▶ Given data
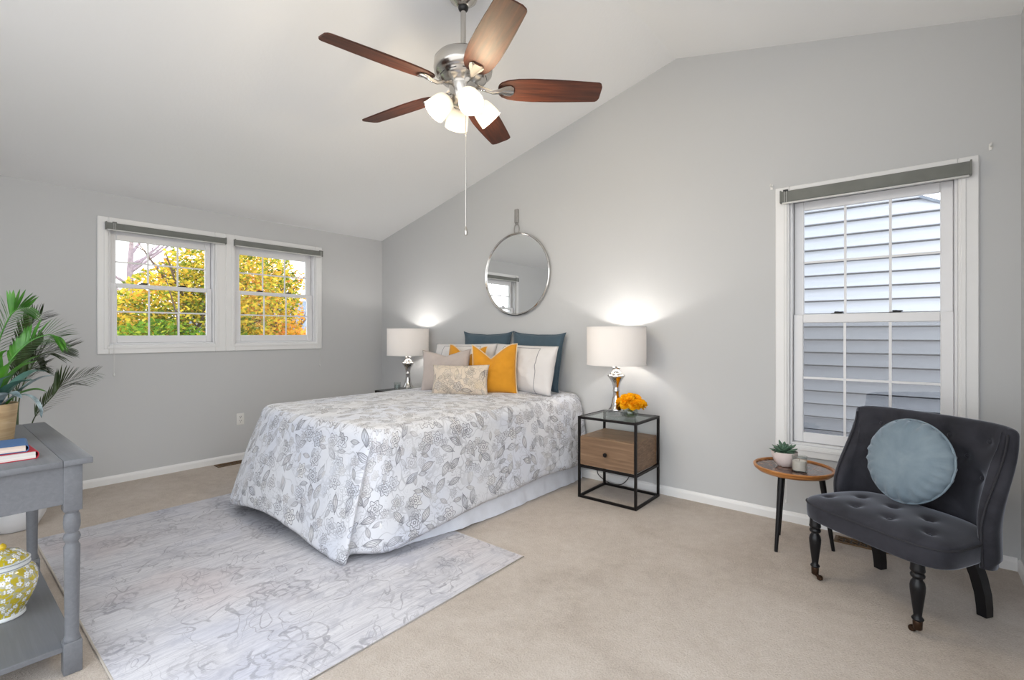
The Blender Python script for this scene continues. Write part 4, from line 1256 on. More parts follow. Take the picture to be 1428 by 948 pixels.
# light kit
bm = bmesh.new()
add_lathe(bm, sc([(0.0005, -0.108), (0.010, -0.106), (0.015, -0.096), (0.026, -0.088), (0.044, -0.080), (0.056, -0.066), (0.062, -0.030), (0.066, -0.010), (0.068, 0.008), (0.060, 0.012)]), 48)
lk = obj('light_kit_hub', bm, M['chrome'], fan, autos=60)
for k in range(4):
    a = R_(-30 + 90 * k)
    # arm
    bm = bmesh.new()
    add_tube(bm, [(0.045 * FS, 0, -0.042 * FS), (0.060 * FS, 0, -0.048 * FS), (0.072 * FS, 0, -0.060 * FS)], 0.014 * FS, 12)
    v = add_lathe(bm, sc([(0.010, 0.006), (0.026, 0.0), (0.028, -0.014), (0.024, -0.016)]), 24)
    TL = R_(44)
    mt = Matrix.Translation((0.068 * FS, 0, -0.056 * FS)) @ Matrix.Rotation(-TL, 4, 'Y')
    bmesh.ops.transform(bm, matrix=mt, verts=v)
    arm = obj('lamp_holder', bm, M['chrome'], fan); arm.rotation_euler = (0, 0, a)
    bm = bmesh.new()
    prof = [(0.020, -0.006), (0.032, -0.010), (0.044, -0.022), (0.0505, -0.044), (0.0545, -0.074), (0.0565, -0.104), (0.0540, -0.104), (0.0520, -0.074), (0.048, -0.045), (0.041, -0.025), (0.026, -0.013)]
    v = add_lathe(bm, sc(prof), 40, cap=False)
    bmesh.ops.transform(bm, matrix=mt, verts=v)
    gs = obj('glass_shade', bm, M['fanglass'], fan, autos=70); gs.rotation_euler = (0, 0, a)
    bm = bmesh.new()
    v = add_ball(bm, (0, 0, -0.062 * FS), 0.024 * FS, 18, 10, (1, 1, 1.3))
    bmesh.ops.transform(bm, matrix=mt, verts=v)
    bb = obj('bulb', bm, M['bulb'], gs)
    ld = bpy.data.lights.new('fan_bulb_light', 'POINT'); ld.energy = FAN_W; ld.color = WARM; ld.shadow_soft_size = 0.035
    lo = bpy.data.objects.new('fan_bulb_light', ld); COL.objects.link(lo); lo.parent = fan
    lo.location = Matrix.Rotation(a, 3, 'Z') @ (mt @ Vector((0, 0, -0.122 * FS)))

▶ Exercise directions
Print each line of the material above exactly, with the pictures removed from your copy.

▶ Response below
The Blender Python script for this scene continues. Write part 4, from line 1256 on. More parts follow. Take the picture to be 1428 by 948 pixels.
# light kit
bm = bmesh.new()
add_lathe(bm, sc([(0.0005, -0.108), (0.010, -0.106), (0.015, -0.096), (0.026, -0.088), (0.044, -0.080), (0.056, -0.066), (0.062, -0.030), (0.066, -0.010), (0.068, 0.008), (0.060, 0.012)]), 48)
lk = obj('light_kit_hub', bm, M['chrome'], fan, autos=60)
for k in range(4):
    a = R_(-30 + 90 * k)
    # arm
    bm = bmesh.new()
    add_tube(bm, [(0.045 * FS, 0, -0.042 * FS), (0.060 * FS, 0, -0.048 * FS), (0.072 * FS, 0, -0.060 * FS)], 0.014 * FS, 12)
    v = add_lathe(bm, sc([(0.010, 0.006), (0.026, 0.0), (0.028, -0.014), (0.024, -0.016)]), 24)
    TL = R_(44)
    mt = Matrix.Translation((0.068 * FS, 0, -0.056 * FS)) @ Matrix.Rotation(-TL, 4, 'Y')
    bmesh.ops.transform(bm, matrix=mt, verts=v)
    arm = obj('lamp_holder', bm, M['chrome'], fan); arm.rotation_euler = (0, 0, a)
    bm = bmesh.new()
    prof = [(0.020, -0.006), (0.032, -0.010), (0.044, -0.022), (0.0505, -0.044), (0.0545, -0.074), (0.0565, -0.104), (0.0540, -0.104), (0.0520, -0.074), (0.048, -0.045), (0.041, -0.025), (0.026, -0.013)]
    v = add_lathe(bm, sc(prof), 40, cap=False)
    bmesh.ops.transform(bm, matrix=mt, verts=v)
    gs = obj('glass_shade', bm, M['fanglass'], fan, autos=70); gs.rotation_euler = (0, 0, a)
    bm = bmesh.new()
    v = add_ball(bm, (0, 0, -0.062 * FS), 0.024 * FS, 18, 10, (1, 1, 1.3))
    bmesh.ops.transform(bm, matrix=mt, verts=v)
    bb = obj('bulb', bm, M['bulb'], gs)
    ld = bpy.data.lights.new('fan_bulb_light', 'POINT'); ld.energy = FAN_W; ld.color = WARM; ld.shadow_soft_size = 0.035
    lo = bpy.data.objects.new('fan_bulb_light', ld); COL.objects.link(lo); lo.parent = fan
    lo.location = Matrix.Rotation(a, 3, 'Z') @ (mt @ Vector((0, 0, -0.122 * FS)))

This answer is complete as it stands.